Problem: In the listing that follows, count each line containing the string "picture" and report only the count.

# # # # # # #

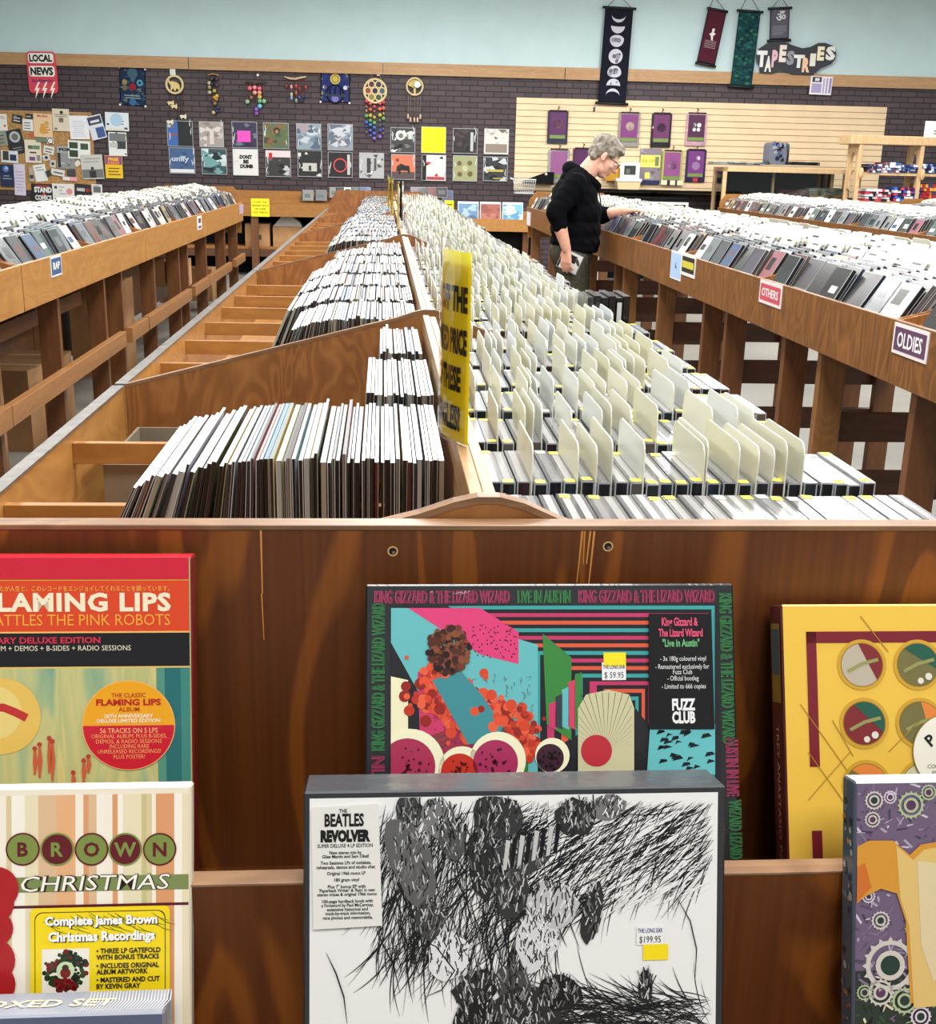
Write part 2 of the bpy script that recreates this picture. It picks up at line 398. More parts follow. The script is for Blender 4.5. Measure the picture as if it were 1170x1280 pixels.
for (y0, y1), sl, lab in zip(CENTRE, SLATS, CLAB):
    t = thing('record_rack', lab, 'record rack', ((CL + CR) / 2, y0, 0), group='centre record racks')
    MB().box(CL - 0.018, CL, y0, y1, 0.66, 0.949).build('side_panel', M['rack_y'], t, bevel=0.001)
    MB().box(CR, CR + 0.018, y0, y1, 0.66, 0.925).build('side_panel', M['rack_y'], t, bevel=0.001)
    MB().box(CL - 0.021, CL + 0.002, y0, y1, 0.949, 0.9525).build('edge_tape', M['tape'], t)['label'] = 'dull grey plastic edge tape'
    MB().prism_ax(gable(CL, CR, 0.951, 1.112, 0.93, 0.70), y0, y0 + 0.016, 1).build('end_panel', M['rack_z'], t, bevel=0.0015)
    g = gable(CL, CR, 0.951, 1.112, 0.93, 0.70)
    top = [p for p in g if p[1] > 0.92]
    eb = MB()
    for a, b in zip(top[:-1], top[1:]):
        eb.add([(a[0], y0, a[1] + .0005), (b[0], y0, b[1] + .0005), (b[0], y0 + .016, b[1] + .0005), (a[0], y0 + .016, a[1] + .0005)], [(0, 1, 2, 3)])
        eb.add([(a[0], y0 - .0006, a[1] + .0005), (b[0], y0 - .0006, b[1] + .0005), (b[0], y0 - .0006, b[1] - .006), (a[0], y0 - .0006, a[1] - .006)], [(0, 3, 2, 1)])
    eb.build('panel_edge', M['edge'], t)['label'] = 'pale sawn plywood edge'
    far = y1 > 11
    pr = [(CL, 0.70), (CL, 1.0), (CL + .08, 1.13), (CR - .2, 1.13), (CR, 0.95), (CR, 0.70)] if far else [(p[0], p[1] - 0.03) for p in gable(CL, CR, 0.951, 1.112, 0.93, 0.73)]
    if far: MB().prism_ax(pr, y1 - 0.016, y1, 1).build('end_panel', M['rack_z'], t)
    MB().box(RIDGE - 0.013, RIDGE - 0.0005, y0 + 0.017, y1 - 0.017, 0.76, 1.106).build('ridge_board', M['edge_y'], t, bevel=0.001)
    MB().box(RIDGE + 0.0005, RIDGE + 0.013, y0 + 0.017, y1 - 0.017, 0.76, 1.103).build('ridge_board', M['edge_y'], t, bevel=0.001)
    MB().box(CL, RIDGE - 0.013, y0 + 0.017, y1 - 0.017, 0.742, 0.758).build('bin_floor', M['rack_y'], t)
    MB().box(RIDGE + 0.013, CR, y0 + 0.017, y1 - 0.017, 0.925, 0.941).build('bin_floor', M['rack_y'], t)
    for s in sl:
        MB().box(CL, RIDGE - 0.0135, s - 0.008, s + 0.008, 0.893, 0.93).build('slat', M['rack_x'], t, bevel=0.001)
    for lx in (CL + 0.03, CR - 0.13):
        for ly in (y0 + 0.25, y1 - 0.3):
            MB().box(lx, lx + 0.09, ly, ly + 0.04, 0, 0.742 if lx < 0 else 0.925).build('leg', M['post'], t)
# ------------------------------------------------------------------ display rack across the front end
d = thing('display_rack', 'stained plywood display rack with two ledges closing off the near end of the centre bins', 'display rack', (0.12, 0.9, 0))
fp = MB(); fp.box(-0.66, 0.92, 0.98, 1.0, 0.62, 1.089); fp.build('back_panel', M['front'], d)
MB().box(-0.66, 0.92, 0.979, 1.0005, 1.0885, 1.0935).build('panel_edge', M['edge'], d, bevel=0.001)['label'] = 'pale worn plywood top edge'
for (xa, ya), (xb, yb), w in (((326, 662), (328, 742), .0009), ((327, 742), (330, 800), .0006), ((728, 664), (721, 728), .0008), ((738, 664), (733, 705), .0009), ((731, 664), (729, 705), .0006), ((743, 664), (736, 730), .0010)):
    a, b = atY(xa, ya, .9796), atY(xb, yb, .9796)
    sc = MB().add([(a.x - w, a.y, a.z), (b.x - w * .6, b.y, b.z), (b.x + w * .6, b.y, b.z), (a.x + w, a.y, a.z)], [(0, 1, 2, 3)], (206, 140, 66))
    sc.build('varnish_scratch', M['print'], d)['label'] = 'pale scratch down the varnish'
for px, py in ((491, 689), (760, 683)):
    c = atY(px, py, .9797); F = frame(c, (1, 0, 0), (0, 0, 1)); hb = MB(F)
    hb.ring(0, 0, .0034, .0048, .0002, (206, 162, 106)); hb.disc(0, 0, .0034, .0001, (14, 10, 8)); hb.disc(.0008, -.0012, .0016, .0003, (120, 104, 78), n=10)
    hb.build('screw_hole', M['print'], d)['label'] = 'dark countersunk screw hole'
MB().box(-0.66, 0.92, 0.795, 0.813, 0.60, 0.8545).build('ledge_lip', M['front'], d)
MB().box(-0.66, 0.92, 0.7945, 0.8135, 0.8545, 0.8575).build('panel_edge', M['edge'], d, bevel=0.001)['label'] = 'pale plywood edge along the ledge'
MB().box(-0.66, 0.92, 0.813, 0.98, 0.735, 0.750).build('ledge', M['front'], d)
MB().box(-0.66, 0.92, 0.50, 0.795, 0.583, 0.598).build('ledge', M['front'], d)
MB().box(-0.66, 0.92, 0.482, 0.50, 0.30, 0.66).build('ledge_lip', M['front'], d)
for x in (-0.679, 0.92):
    MB().prism_ax([(0.482, 0.0), (0.482, 0.66), (0.795, 0.8575), (0.98, 1.0), (1.0, 1.0), (1.0, 0.0)], x, x + 0.019, 0).build('side_panel', M['front'], d)
# ================================================================== side racks
def side_unit(y0, y1, xf, dr, zt, legs, rails, lab, group, cross=(), w=0.86, sub=True, farend=False):
    xb = xf + dr * w; zp = zt + 0.145; xr = xf + dr * w / 2
    t = thing('record_rack', lab, 'record rack', ((xf + xb) / 2, y0, 0), group=group)
    fm = M['rack_y'] if dr < 0 else M['rack_red']
    def bx(a, b, *r): lo, hi = min(a, b), max(a, b); return MB().box(lo, hi, *r)
    bx(xf, xf + dr * .018, y0 + .001, y1 - .001, zt - .18, zt).build('front_panel', fm, t, bevel=.0015)
    bx(xb - dr * .018, xb, y0 + .001, y1 - .001, zt - .18, zt).build('back_panel', fm, t)
    gp = [(xf + dr * .019, zt - .16), (xf + dr * .019, zt), (xf + dr * .10, zt + .02), (xr, zp), (xb - dr * .10, zt + .02), (xb - dr * .019, zt), (xb - dr * .019, zt - .16)]
    MB().prism_ax(gp, y0 + .004, y0 + .02, 1).build('end_panel', M['rack_z'], t)
    MB().prism_ax(gp, (y0 + y1) / 2 - .008, (y0 + y1) / 2 + .008, 1).build('divider_panel', M['rack_z'], t)
    ge = gp if not farend else [(xf + dr * .019, zt - .3), (xf + dr * .019, zt + .06), (xf + dr * .09, zt + .15), (xb - dr * .09, zt + .15), (xb - dr * .019, zt + .06), (xb - dr * .019, zt - .3)]
    MB().prism_ax(ge, y1 - .02, y1 - .004, 1).build('end_panel', M['rack_x'] if farend else M['rack_z'], t)
    bx(xr - .008, xr + .008, y0 + .021, y1 - .021, zt - .05, zp - .01).build('ridge_board', M['rack_y'], t)
    for a in (xf + dr * .019, xb - dr * .019):
        pts = [(a, zt - .022), (xr - (.009 if a < xr else -.009), zt + .046), (xr - (.009 if a < xr else -.009), zt + .033), (a, zt - .035)]
        MB().prism_ax(pts, y0 + .021, y1 - .021, 1).build('bin_floor', M['rack_y'], t)
    for ly in legs:
        for a, b in ((xf + dr * .037, xf + dr * .127), (xb - dr * .037, xb - dr * .127)):
            bx(a, b, ly, ly + .04, 0, zt - .05).build('leg', M['post_pale'] if (dr > 0 and int(ly * 100) % 3 == 1) else M['post'], t, bevel=.002)
    for ly in cross:
        bx(xf + dr * .06, xb - dr * .06, ly + .041, ly + .079, .50, .60).build('cross_rail', M['rail_x'], t)
        bx(xf + dr * .06, xb - dr * .06, ly + .041, ly + .079, .30, .39).build('cross_rail', M['rail_x'], t)
    if dr < 0: bx(xb - dr * .17, xb - dr * .155, y0 + .002, y1 - .002, .10, .76).build('added_back_board', M['post'], t)  # board added for dark wood behind, blocks light and floor beyond
    if dr > 0: bx(xb - dr * .06, xb - dr * .02, y0 + .03, y1 - .03, .62, .71).build('rail', M['rail_x'], t)
    for a, b, z0, z1 in rails:
        bx(xf + dr * .0, xf + dr * .036, a, b, z0, z1).build('rail', M['rail'], t, bevel=.002)
        bx(xb - dr * .0, xb - dr * .036, a, b, z0, z1).build('rail', M['rail'], t)
    return t
LX, LZT = -1.40, 0.984
LU = [(2.28, 4.70, [3.2, 4.40], [(2.4, 4.44, .40, .485)], 'rack in the left aisle reaching out of the left edge of the picture'),
      (4.71, 7.15, [5.31, 6.20, 6.62], [(4.45, 6.50, .40, .48), (6.66, 7.13, .395, .475)], 'rack in the left aisle with the small blue RAP sign'),
      (7.16, 9.71, [7.57, 8.50, 8.88], [(7.17, 8.80, .395, .475), (8.97, 9.70, .40, .475)], 'rack in the left aisle, second behind the blue RAP sign'),
      (9.72, 12.2, [9.82, 11.0, 11.93], [(9.73, 11.2, .40, .475), (11.5, 12.3, .40, .475)], 'rack at the far end of the left aisle')]
for i, (a, b, lg, rl, lab) in enumerate(LU):
    side_unit(a, b, LX, -1, LZT, lg, rl, 'plywood ' + lab, 'racks along the left aisle', farend=(i == 3))
RX, RZT = 1.45, 1.008
RU = [(0.74, 3.224, [1.0, 2.1, 3.09], 'with the purple OLDIES sign'), (3.225, 5.714, [3.82, 4.19, 4.945, 5.31], 'with the pink and black signs behind OLDIES'),
      (5.715, 8.2, [6.22, 7.18, 7.46], 'that the man in black browses'), (8.21, 10.1, [8.6, 9.7], 'just behind the man in black'), (10.11, 12.0, [10.5, 11.8], 'at the far end of the right aisle')]
for i, (a, b, lg, lab) in enumerate(RU):
    side_unit(a, b, RX, 1, RZT, lg, [], 'brown plywood music rack ' + lab, 'racks along the right aisle', cross=lg[::2], farend=(i == 4))
SX = 3.8
for a, b, lab in ((5.8, 8.3, 'second rack row on the right, nearest stretch'), (8.31, 10.8, 'second rack row on the right, middle stretch'), (10.81, 13.4, 'second rack row on the right, below the display case')):
    side_unit(a, b, SX, 1, 1.0, [a + .3, b - .3], [], 'plywood rack in the ' + lab, 'second row of racks on the right', farend=(b > 13))
side_unit(10.7, 13.1, 5.75, 1, 1.0, [11.0, 12.8], [], 'plywood music rack at the far right edge under the blanket shelf', 'third row of racks on the right', farend=True)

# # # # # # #

Complete response: 2